Assuming that XFCE uses really the same stuff as gnome (and shares
this as well), you would launch gpk-prefs to configure it (gpk being
gnome package kit). Not sure where XFCE lists it..

In order to disable, see
For the rest see "man pk-update-icon" and modify the autostart
desktop file accordingly.

How in 9 hells is the regular user expected to find THAT?

The person who can find that stuff is also the person who didn't
need you to tell them since they googled up something similar
themselves already. The regular user is not on this list and didn't
see this post and probably won't even find it by googling. The
regular user is simply left looking at a system that isn't working.
So no matter which way you come at it, this is not a useful answer
to the problem.

He's telling you what the system presents to the user, so that you
can see how incomplete it is. He's not saying he literally can't
figure out how to fix his own single system.

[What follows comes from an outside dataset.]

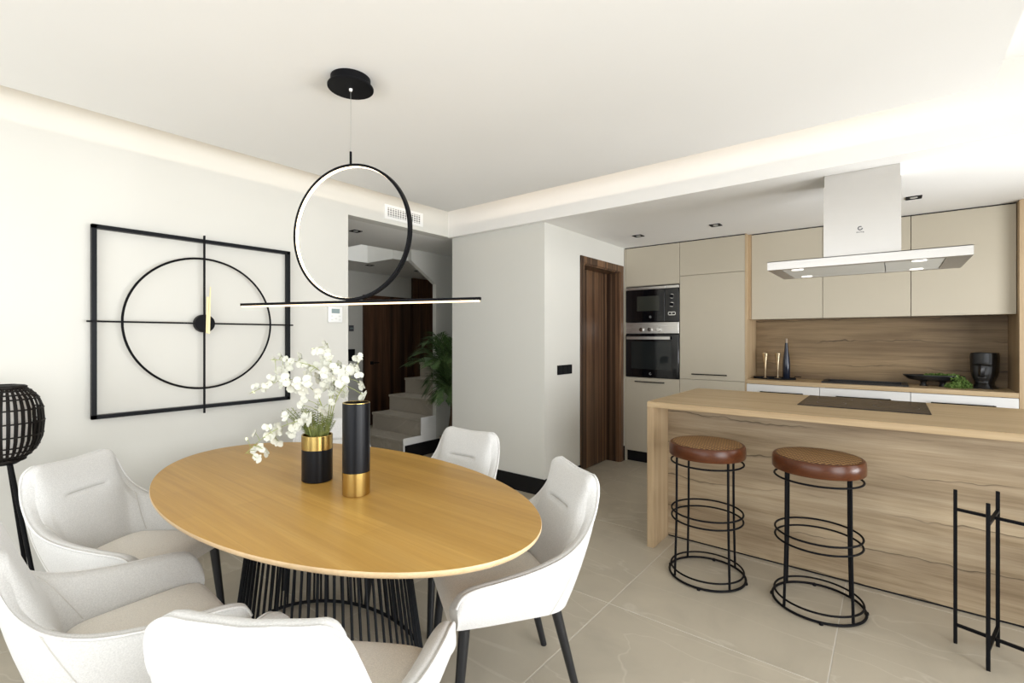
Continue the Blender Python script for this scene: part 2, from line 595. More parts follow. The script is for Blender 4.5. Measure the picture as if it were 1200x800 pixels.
# left wall with the hall opening
struct('wall_left', MB().box(XL - 0.12, XL, YB - 0.12, 2.241, 0, 3.0).box(XL - 0.12, XL, 2.241, PY, HZ, 3.0), M_wall)
struct('wall_pillar_front', MB().box(XL, PX, PY, PY + 0.10, 0, 2.75), M_wall)
struct('wall_pillar_side', MB().box(PX - 0.10, PX, PY + 0.10, 4.10, 0, 2.75).box(PX - 0.10, PX, 4.10, 4.955, 2.172, 2.75)
       .box(PX - 0.10, PX, 4.955, KB, 0, 2.75), M_wall)
struct('wall_pillar_hall', MB().box(XL, XL + 0.10, PY + 0.10, KB, 0, 2.75), M_wall)
struct('wall_kitchen', MB().box(XL, XR + 0.12, KB, KB + 0.12, 0, 2.75), M_wall)
# right wall with two window openings, rear wall with a wide glazed opening
struct('wall_right', MB().box(XR, XR + 0.12, YB - 0.12, -1.3, 0, 3.0).box(XR, XR + 0.12, 2.1, 2.8, 0, 3.0).box(XR, XR + 0.12, 4.4, KB, 0, 3.0)
       .box(XR, XR + 0.12, -1.3, 2.1, 2.35, 3.0).box(XR, XR + 0.12, 2.8, 4.4, 2.25, 3.0).box(XR, XR + 0.12, 2.8, 4.4, 0, 0.35), M_wall)
struct('wall_rear', MB().box(XL, -3.1, YB - 0.12, YB, 0, 3.0).box(1.3, XR, YB - 0.12, YB, 0, 3.0).box(-3.1, 1.3, YB - 0.12, YB, 2.35, 3.0), M_wall)
for nm, bx in (('window_1', [(XR + 0.02, XR + 0.08, a, a + 0.05, 0, 2.35) for a in (-1.3, 0.37, 2.05)] + [(XR + 0.02, XR + 0.08, -1.3, 2.1, 2.30, 2.35)]),
               ('window_2', [(XR + 0.02, XR + 0.08, a, a + 0.05, 0.35, 2.25) for a in (2.8, 4.35)] + [(XR + 0.02, XR + 0.08, 2.8, 4.4, 2.2, 2.25), (XR + 0.02, XR + 0.08, 2.8, 4.4, 0.35, 0.40)]),
               ('window_3', [(a, a + 0.05, YB - 0.09, YB - 0.03, 0, 2.35) for a in (-3.1, -1.65, -0.2, 1.25)] + [(-3.1, 1.3, YB - 0.09, YB - 0.03, 2.30, 2.35)])):
    w = MB()
    for b in bx: w.box(*b)
    struct(nm, w, M_black)

# ceilings: floating living ceiling with a light slot around it, slab above, beam and kitchen ceiling
PXL, PYF, PXR = -3.186, 3.075, 0.364
struct('ceiling', MB().box(PXL, PXR, YB, PYF, CZ, CZ + 0.025), M_ceil)
struct('ceiling_slab', MB().box(XL - 0.12, XR + 0.12, YB - 0.12, KB + 0.12, SZ, SZ + 0.15), M_ceil)
struct('ceiling_kitchen', MB().box(XL, XR, YF, KB, KZ, SZ), M_ceil)
struct('ceiling_hall', MB().box(-4.5, XL - 0.12, 1.2, 6.3, HZ, 2.68).box(-6.5, -4.5, 1.2, 3.05, HZ, 2.68)
       .box(-6.5, -5.55, 3.05, 3.86, HZ, 2.68).box(-6.5, -5.0, 3.86, 6.3, HZ, 2.68).box(XL - 0.12, XL, PY, 6.3, HZ, 2.68), M_ceil)
# stairwell shaft above the opening in the hall ceiling
struct('wall_stairwell', MB().box(-5.7, -5.6, 2.9, 6.3, 2.68, 4.1).box(-4.5, -4.4, 2.9, 6.3, 2.68, 4.1).box(-5.7, -4.4, 2.9, 3.0, 2.68, 4.1)
       .box(-5.7, -4.4, 6.3, 6.4, 2.68, 4.1).box(-5.7, -4.4, 2.9, 6.4, 4.1, 4.2), M_wall)

# hall behind the opening
HX = -6.40
struct('wall_hall_far', MB().box(HX - 0.12, HX, 1.1, 6.4, 0, 2.7), M_wall)
struct('wall_hall_near', MB().box(HX, XL - 0.12, 1.1, 1.2, 0, 2.7), M_wall)
struct('wall_hall_end', MB().box(HX, XL, 6.3, 6.4, 0, 2.7), M_wall)
struct('wall_stair', MB().prism([(3.573, 2.258), (3.952, 2.017), (3.952, 0), (6.3, 0), (6.3, HZ), (3.573, HZ)], 0, -4.36, -4.30), M_wall)

# skirting boards
struct('baseboard_pillar', MB().box(XL, PX + 0.012, PY - 0.012, PY, 0, 0.145).box(PX, PX + 0.012, PY, 4.03, 0, 0.145), M_base)
struct('baseboard_left', MB().box(XL, XL + 0.012, YB, 2.241, 0, 0.145), M_base)
struct('baseboard_hall', MB().box(HX, HX + 0.012, 1.2, 4.33, 0, 0.13).box(-4.30, -4.288, 3.48, 6.3, 0, 0.155), M_base)
struct('baseboard_kitchen', MB().box(PX, PX + 0.012, 4.99, KY + 0.05, 0, 0.16), M_base)

# kitchen door: striped walnut, deep jamb, leaf set back
d1 = tag(thing('door_1', 'striped walnut door in deep frame beside the oven tower', None, (PX, 4.53, 0)), kind='structure')
fr = MB()
for y0, y1 in ((4.03, 4.10), (4.90, 4.965)):
    fr.box(PX, PX + 0.014, y0, y1, 0, 2.172, 0.002)
fr.box(PX, PX + 0.0145, 4.03, 4.965, 2.102, 2.172, 0.002)
fr.build('casing', M_walnut, d1, smooth=0)
MB().box(PX - 0.19, PX, 4.885, 4.93, 0, 2.11).box(PX - 0.19, PX, 4.07, 4.105, 0, 2.11).box(PX - 0.19, PX, 4.10, 4.89, 2.09, 2.12).build('jamb', M_walnut, d1, smooth=0)
MB().box(PX - 0.185, PX - 0.148, 4.106, 4.878, 0.006, 2.088, 0.002).build('door_leaf', M_walnut, d1, smooth=0)

# hall door and fixed walnut panel beside the stairs
d2 = tag(thing('door_2', 'dark walnut door in the hall behind the stone stairs', None, (HX, 4.87, 0)), kind='structure')
MB().box(HX, HX + 0.03, 4.42, 5.31, 0.01, 1.98, 0.002).build('door_leaf', M_walnutd, d2, smooth=0)
MB().box(HX, HX + 0.036, 4.36, 4.415, 0, 2.03).box(HX, HX + 0.036, 4.36, 5.32, 1.985, 2.035).build('frame', M_walnutd, d2, smooth=0)
h = MB().tube([(HX + 0.03, 4.50, 0.98), (HX + 0.075, 4.50, 0.98), (HX + 0.075, 4.61, 0.98)], 0.009, 8).lathe([(0.025, 0.955), (0.025, 1.005)], 12, (HX + 0.04, 4.50))
h.build('handle', M_black, d2)
struct('trim_1', MB().box(HX, HX + 0.04, 5.32, 6.3, 0, HZ), M_walnutd)

# stone stairs, each step its own piece, white stringer
st = tag(thing('stairs', 'stone stairs', None, (-4.79, 3.47, 0)), kind='structure')
del st['label']
for k in range(6):
    y0 = 3.47 + 0.265 * k
    xr = -4.302 if k < 2 else -4.362
    MB().box(-5.28, xr - 0.012, y0, y0 + (0.29 if k < 5 else 0.5), 0.205 * (k + 1) - 0.03, 0.205 * (k + 1), 0.003).build('tread', M_stair, st, smooth=0)
    MB().box(-5.27, xr - 0.012, y0 + 0.008, y0 + (0.28 if k < 5 else 0.5), 0.205 * k, 0.205 * (k + 1) - 0.03).build('riser', M_stair, st, smooth=0)
sg = MB().prism([(3.462, 0), (3.462, 0.235), (3.722, 0.235), (3.722, 0.44), (3.952, 0.44), (3.952, 0)], 0, -4.314, -4.30)
sg.build('stringer', M_ceil, st, smooth=0)
MB().box(-5.27, -4.33, 3.6, 5.3, 0.0, 0.2).build('plinth', M_wall, st, smooth=0)


# ------------------------------------------------------------------ dining table
def loc_of(x, y, z=0): return (x, y, z)


TCX, TCY = -1.924, 1.13
tb = thing('dining_table', 'oval honey oak dining table on a flared base of black rods', 'table', (TCX, TCY, 0))
RX, RY = 1.066, 0.572
n = 128
top = MB()
prof = [(0.965, 0.722), (0.985, 0.727), (0.996, 0.735), (1.0, 0.742), (1.0, 0.7475), (0.9985, 0.7497), (0.996, 0.750)]
vs_, fs_ = [], []
for s_, z in prof:
    for k in range(n):
        a = 2 * PI * k / n
        vs_.append((RX * math.cos(a) - (1 - s_) * 0.9 * math.cos(a), RY * math.sin(a) - (1 - s_) * 0.9 * math.sin(a), z))
for i in range(len(prof) - 1):
    for k in range(n):
        k2 = (k + 1) % n
        fs_.append((i * n + k, i * n + k2, (i + 1) * n + k2, (i + 1) * n + k))
fs_.append(tuple(range(n - 1, -1, -1)))
fs_.append(tuple((len(prof) - 1) * n + k for k in range(n)))
top.add(vs_, fs_)
tt = top.build('tabletop', M_table, tb, world=False, smooth=40)
tt.data.materials.append(M_tedge)
for p in tt.data.polygons:
    if abs(p.normal.z) < 0.85: p.material_index = 1
BA, BB, UA, UB = 0.505, 0.335, 0.39, 0.25
MB().tube(ring_pts(1, 0.010, 96, (0, 0), BA, BB), 0.008, 8, closed=True).build('floor_ring', M_black, tb, world=False)
MB().tube(ring_pts(1, 0.712, 96, (0, 0), UA, UB), 0.009, 8, closed=True).build('top_ring', M_black, tb, world=False)
nr = 72
rod_me = MB().tube([(0, 0, 0), (0, 0, 1)], 0.0052, 6).build('rod', M_blackgl, tb, world=False)
for k in range(nr):
    a = 2 * PI * (k + 0.5) / nr
    p0 = Vector((BA * math.cos(a), BB * math.sin(a), 0.010))
    p1 = Vector((UA * math.cos(a), UB * math.sin(a), 0.712))
    o = rod_me if k == 0 else bpy.data.objects.new('rod', rod_me.data)
    if k:
        C.objects.link(o)
        o.parent = tb
    o.location = p0
    o.rotation_euler = (p1 - p0).to_track_quat('Z', 'Y').to_euler()
    o.scale = (1, 1, (p1 - p0).length)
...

He's telling you that it's not reasonable to answer the question of
the misbehaving system with "just surgically disable that
misbehaving part" when the system does not present the user with an
obvious way to do that.

The regular user does not even know there are 5 different parts to
the overall failing system, let alone which one of those parts is
the one that's at fault, let alone how to disable that one without
uninstalling, let alone what harm may or may not come from disabling
or uninstalling or even merely changing any settings of any of those
parts, even IF any such settings were even presented to them in the
first place.

I just pointed out that it is fairly straightforward to disable
update notifications, not that a user unfamiliar with the package
management infrastructure would easily find out why YaST or
zypper are blocked, that I agree is valid criticism.

It also isn't helpful that there are three different, supported
tools for package management which all behave differently with
regard to resolving dependencies, calling SUSEConfig etc. and
having three layers of package management (rpm, libzypp, PK)
seems to make it harder to maintain than it'd need to be.